The popular Chef restaurateur (Celebrity Chef?) Jamie Oliver has had his fair share of financial trouble of late. Earlier in May of this year his Jamie’s Italian brand of restaurants went into administration resulting in around 1,000 redundancies and the closure of 22 Jamie’s Italian sites, one Barbecoa and Fifteen London. Jamie Oliver Holdings, the media and licensing arm of the chef’s business, was unaffected by the administration. The chef personally lost £25 million with creditors being owed a total of £83 million of which the largest debt by one institution was HSBC with £39.4m.
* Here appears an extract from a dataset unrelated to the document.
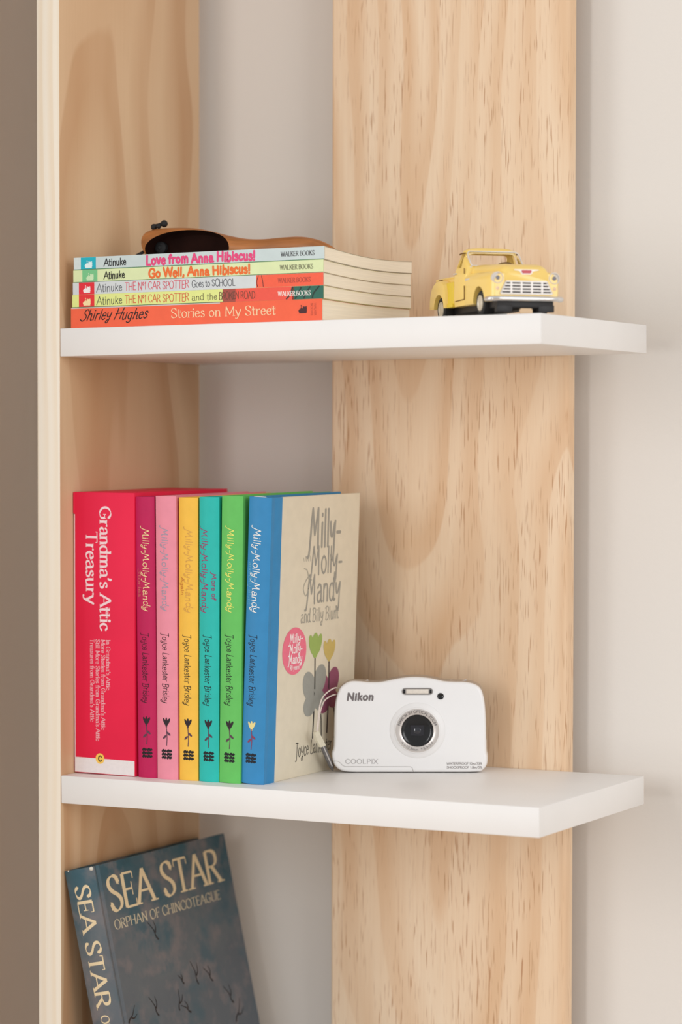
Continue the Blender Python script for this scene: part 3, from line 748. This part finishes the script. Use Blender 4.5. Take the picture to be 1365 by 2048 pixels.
# ------------------------------------------------------------------ large old hardback leaning on the lower shelf
def painted_cover():
    k = NT('painted_sky_cloth')
    v = k.coords((1, 1, 1)); a = k.noise(v, 22, 4, 0.6); b = k.noise(v, 55, 3, 0.6)
    tc = k.n('ShaderNodeTexCoord'); sp_ = k.n('ShaderNodeSeparateXYZ'); k.l(tc.outputs['Object'], sp_.inputs[0])
    h = k.math('MULTIPLY_ADD', sp_.outputs[2], 5.2, k.math('MULTIPLY_ADD', a, 1.3, -1.45))
    c1 = k.ramp(h, [(0.0, lin((92, 98, 104))), (0.22, lin((98, 104, 108))), (0.42, lin((70, 92, 102))), (0.62, lin((46, 84, 96))), (0.85, lin((34, 66, 78)))])
    c2 = k.mix(k.ramp(b, [(0.48, 0.0), (0.66, 0.7)]), c1, lin((124, 116, 116)))
    c3 = k.mix(k.ramp(k.noise(v, 34, 2), [(0.52, 0.0), (0.66, 0.45)]), c2, lin((42, 88, 102)))
    k.l(c3, k.b.inputs['Base Color']); k.b.inputs['Roughness'].default_value = 0.55
    return k.m
MATS['cover_painted_sky'] = painted_cover()
LEAN = R(-12.1)
sea, ssp = hardcover('large worn blue hardback with birds, tilted against the side board below the middle shelf', 58.6, LEAN, 26.4, 262.0, 184, 0.8, (70, 110, 124), 'painted_sky', bulge=3.0, group=None, F=F3, groove=1.5, z0=0.5)
CREAM = (232, 210, 170)
H = 262.0
svt = lambda xb, z: (lambda a, b: (xb+b, ssp(xb+b)-0.12, z-a))
decal('title', text_polys('SEA STAR', 12.6, fit=90, subdiv=3, **dict(SERIF, w=0.19)), svt(8.2, H-12), ink(CREAM), sea)
decal('subtitle', text_polys('ORPHAN OF CHINCOTEAGUE', 7.2, fit=112, subdiv=3, **dict(SERIF, w=0.16)), svt(10.0, H-108), ink(CREAM), sea)
scv = lambda y0, z0: (lambda a, b: (26.52, y0+a, z0+b))
decal('title', text_polys('SEA STAR', 25.0, fit=154, **dict(SERIF, w=0.17, space=0.40, serif=0.15)), scv(14.2, H-35.5), ink(CREAM), sea)
decal('subtitle', text_polys('ORPHAN OF CHINCOTEAGUE', 7.0, fit=147, **dict(SERIF, w=0.15)), scv(15.0, H-49.0), ink((214, 200, 170)), sea)
for y, z, s, a in ((64, 58, 9, 0.5), (108, 98, 10, 0.2), (126, 102, 8, 0.6), (88, 99, 5, 0.6), (149, 122, 9, 0.5), (47, 112, 9, 0.4), (80, 114, 8, -0.3), (88, 121, 7, 0.9), (157, 137, 10, -0.7), (16, 113, 8, -0.9), (120, 150, 9, 0.3), (60, 160, 9, 0.3)):
    Y0, Z0 = y, H-z
    def rp(px, pz): return (Y0+s*(px*math.cos(a)-pz*math.sin(a)), Z0+s*(px*math.sin(a)+pz*math.cos(a)))
    bp = stroke_polys([rp(-.25, 1.1), rp(-.05, .4), rp(0, 0), rp(-.1, -.5), rp(0, -.9)], (0.5, 1.5), 4)+stroke_polys([rp(0.05, -.2), rp(.4, .1), rp(.5, .7)], (1.5, 0.4), 4)
    decal('bird_print', bp, lambda a, b: (26.52, a, b), ink((48, 42, 42)), sea)
bm = bmesh.new(); bmesh.ops.create_icosphere(bm, subdivisions=2, radius=1.6, matrix=Matrix.Translation((24.4, 2.6, H-1.4)))
bmesh.ops.create_icosphere(bm, subdivisions=1, radius=0.8, matrix=Matrix.Translation((4.5, 1.6, H-0.4)))
obj('worn_corner', bm, ink((226, 220, 206)), sea, label='white worn corners of the spine')

# ------------------------------------------------------------------ compact camera
M_CW = mat('camera_white', (243, 241, 240), 0.32, vary=0.01, scale=30)
M_CE = mat('camera_edge_champagne', (182, 170, 158), 0.4, vary=0.03, scale=30, metal=0.1)
M_SIL = mat('satin_silver', (214, 206, 200), 0.30, metal=0.55, vary=0.03, scale=80)
M_BLK = mat('gloss_black', (16, 15, 17), 0.18, vary=0.1, scale=40)
M_GLS = mat('lens_glass', (30, 30, 38), 0.05, vary=0.1, scale=40, spec=0.8)
M_GREYINK = ink((120, 112, 112))
camobj = thing('compact_camera', 'white compact camera with round silver-ringed lens standing by the blue book', 'camera', at(F2, 0.2259, 0.1206, 0.0005, R(25.2)))
PX = 0.3685
raw = [(664, 1505), (668, 1491), (669.5, 1452), (671.7, 1407), (679.6, 1378), (690, 1366), (703, 1359.8), (720, 1359.5), (743, 1361.5), (767, 1360.5), (798, 1354.2), (830, 1351), (864, 1354), (888, 1359.5), (910, 1361), (930, 1361.5), (951, 1366), (964.5, 1378), (971, 1407), (973, 1452), (973, 1499), (975, 1511), (974, 1526), (966, 1537.5), (951, 1541.8), (880, 1542.2), (819, 1542.2), (758, 1542.2), (698, 1541.8), (677, 1535.5), (667.5, 1523)]
outline = catmull([((x-819)*PX, (1542.3-y)*PX*1.0) for x, y in raw], 4, closed=True)
cxm, czm = 0.0, 34.0
def inset(k):   # move the outline inwards by about k mm
    n = len(outline); out = []
    for i, p in enumerate(outline):
        a = outline[i-1]; b = outline[(i+1) % n]; d = math.hypot(b[0]-a[0], b[1]-a[1]) or 1
        nx, nz = (b[1]-a[1])/d, -(b[0]-a[0])/d
        if nx*(cxm-p[0])+nz*(czm-p[1]) < 0: nx, nz = -nx, -nz
        out.append((p[0]+nx*k, p[1]+nz*k))
    return out
bm = bmesh.new()
prof = [(2.6, 0.0), (1.5, 0.25), (0.7, 0.9), (0.25, 2.0), (0.0, 4.0), (0.0, 17.0), (0.3, 19), (1.2, 20.3), (2.5, 20.8)]
rows = loft(bm, [[(x, y, z) for x, z in inset(k)] for k, y in prof])
for f in bm.faces:
    c = f.calc_center_median()
    if c.y > 2.2 and c.z > 24: f.material_index = 1
camb = obj('camera_body', bm, [M_CW, M_CE], camobj, ang=1.0)
def on_front(x, y): return ((x-819)*PX, (1542.3-y)*PX)
def cdec(name, polys, m_, off=0.1, par=None, label=None): return decal(name, polys, lambda a, b: (a, -off, b), m_, par or camobj, label)
def ctext(name, s, x0, x1, yb, size, m_, **st_):
    p = on_front(x0, yb); return cdec(name, [[(p[0]+a, p[1]+b) for a, b in q] for q in text_polys(s, size, fit=(x1-x0)*PX, **st_)], m_)
ctext('brand_lettering', 'Nikon', 696, 749, 1397.5, 5.1, M_GREYINK, w=0.28, slant=0.14, contrast=0.25, nib=10, track=0.10)
ctext('model_lettering', 'COOLPIX', 692, 757, 1524.5, 3.4, ink((150, 142, 142)), w=0.11, contrast=0.6, nib=0, serif=0.05, track=0.12)
ctext('small_lettering', 'WATERPROOF 10m/33ft', 894, 964, 1526.5, 1.6, ink((140, 132, 130)), w=0.17)
ctext('small_lettering', 'SHOCKPROOF 1.8m/5ft', 894, 964, 1534.0, 1.6, ink((140, 132, 130)), w=0.17)
# seam of the battery door
sm = catmull([on_front(x, y) for x, y in ((668, 1519), (676, 1519.5), (681, 1522), (687, 1528), (692, 1530))], 5)+[on_front(822, 1530.5), on_front(825, 1532), on_front(828, 1541)]
cdec('door_seam', [q for q in stroke_polys(sm, 0.28, 1)], ink((160, 152, 148)), 0.08)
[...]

There were a 1000 redundancies in the closure and some of these staff are now are planning to pursue pay-outs in an employment tribunal over the nature of their redundancies. Around 70 staff, with more joining the planned action each day, is involved. Representing the employees, law firm SDM Legal will argue that the employees are each entitled to a protective award of up to 90 days gross pay because a 30-day consultation period was not carried out prior to their redundancy.

Jamie Oliver said: “I am deeply saddened by this outcome and would like to thank all of the staff and our suppliers who have put their hearts and souls into this business for over a decade. I appreciate how difficult this is for everyone affected.

Well, despite his millions I’m not sure that he is sitting in his ivory tower looking down on people; and I am sure that the £25m he lost has meant a dent in his private coffers. I have seen my fair share of companies going down over the years but one has to ask how it happens. The biggest bankruptcy to date was Lehman Brothers holdings Inc: the investment bank went bust in 2008 to the tune of $639 billion; Which prompted the judge to point out that this was a normal bankruptcy, just with a lot more noughts!

Britain’s biggest bankruptcy to date was that of Kevin Maxwell, son of the disgraced newspaper baron Robert Maxwell, who went down for £406.5 million. Spain’s biggest bankruptcy to date would appear to be energy giant Abengoa that went down for $10 billion in 2016.